Poll: Millennials say the country is on the wrong track, but they’re not

Millennials think things in the country are off on the wrong track but at the same time, they’re optimistic about their own futures, according to a new NBC News/GenForward survey.

Nearly two-thirds of millennials (63 percent) think things in this country are off on the wrong track. Only 18 percent think the country is generally headed in the right direction, and another 18 percent aren’t sure.

Sixty-three percent of millennials also disapprove of the way President Donald Trump is handling his job, with nearly half (46 percent) saying they strongly disapprove. Only two in 10 (19 percent) approve of Trump.

Even among those millennials who said they voted for Trump in the 2016 presidential election, 22 percent disapprove of him now.

At the same time, a majority of millennials (61 percent) disapprove of the way Congress is handling its job.

Millennials also hold an unfavorable view of the Republican Party (62 percent). Only a quarter (24 percent) have a favorable view of the GOP.

The Democratic Party is viewed more favorably, but millennials overall are still split — 44 percent favorable to 43 percent unfavorable.

There’s also a racial divide when it comes to the Democratic Party. African-American millennials view the party more favorably (65 percent) than any other racial subgroup. Majorities of Asian-Americans (57 percent) and Latinos (52 percent) also view the Democratic Party favorably, but only 34 percent of white millennials have a favorable impression of the party, with 56 percent holding an unfavorable opinion.

Still, 85 percent of millennials overall agree that the government is run by a few big interests looking out for themselves and their friends. That attitude is shared across racial subgroups.
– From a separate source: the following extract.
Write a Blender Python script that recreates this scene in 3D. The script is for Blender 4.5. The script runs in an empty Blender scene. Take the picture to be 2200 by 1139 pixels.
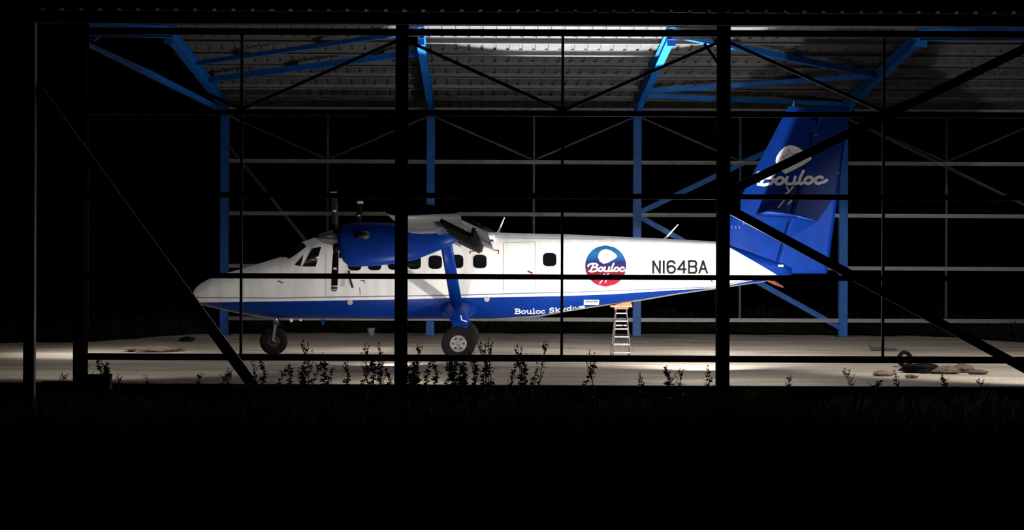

When it comes to voting, candidates’ positions on the issues are much more important to millennials overall (71 percent) than their personal qualities (22 percent) or party affiliation (5 percent). This suggests that millennials care more about policy than politics and could translate to their lack of excitement about either party.

There is a slight difference among African-American millennials. They care more about a candidate’s personal qualities (29 percent) than do Latinos (23 percent), whites (21 percent) and Asian-Americans (19 percent). Still, six in 10 African-Americans said a candidate’s positions on the issues is most important in deciding for whom to vote.